Friday, March 14, 2008

Oil, Gold, Bubbles & Free Markets

Gold could go to $10,000 an ounce and the economic impact would hardly be felt by anyone, except those owning the commodity, of course.

Gold has some "use" value; but its attraction has always lied somewhere other than its functionality.

Oil, on the other hand, has traditionally only had "use" value. It's value comes from the many economic applications which oil contains, with most of us familiar and concerned with its use as a fuel, specifically gasoline.

Unlike the oil crises of the 1970s when lack of supply was blamed, either rightly or wrongly, for the increase in price, this time no such claims are even being floated by the oil producers. There are no lines at gas stations, no need to ration fuel on the odd/even license plate scheme of the '70s---in fact, there's plenty of oil on the market right now. Yet the price climbs...A somewhat paradoxical dynamic indeed.

Is oil (and maybe gold) takings its turn at being the Bubble du Jour?

Is the rise in oil prices--which trade and are paid for in dollars--merely a reflection of the decline in the value of the dollar vis a vis virtually all other significant currencies? I think the answer certainly is Yes, that the dollar's fall is playing a significant role in oil's price rise.

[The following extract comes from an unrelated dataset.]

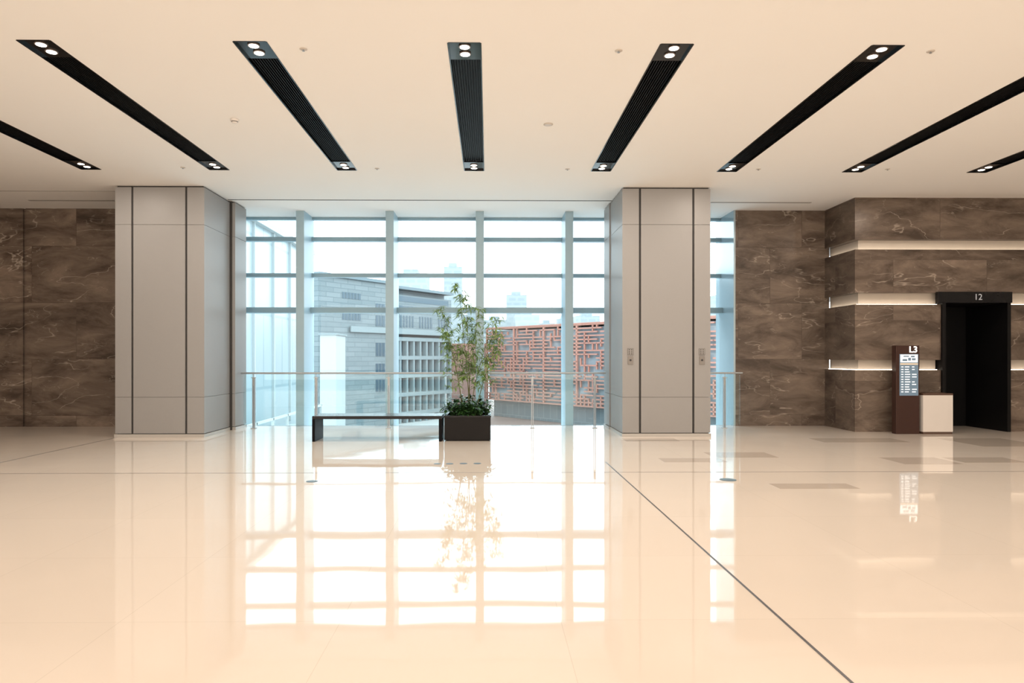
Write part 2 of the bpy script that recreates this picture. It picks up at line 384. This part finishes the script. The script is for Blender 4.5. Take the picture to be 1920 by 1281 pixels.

Oil's parabolic price rise, unlike gold's similar spike, has serious consequences for the world's advanced economies. They are too obvious to need enumeration. But it is those very consequences that, in a market system, could and should, prove to be the factors that rein in excesses.

It may take the current recession in the US to put a cap on the price rises in oil, and eventually force those prices back in line with the commodity's "use" value.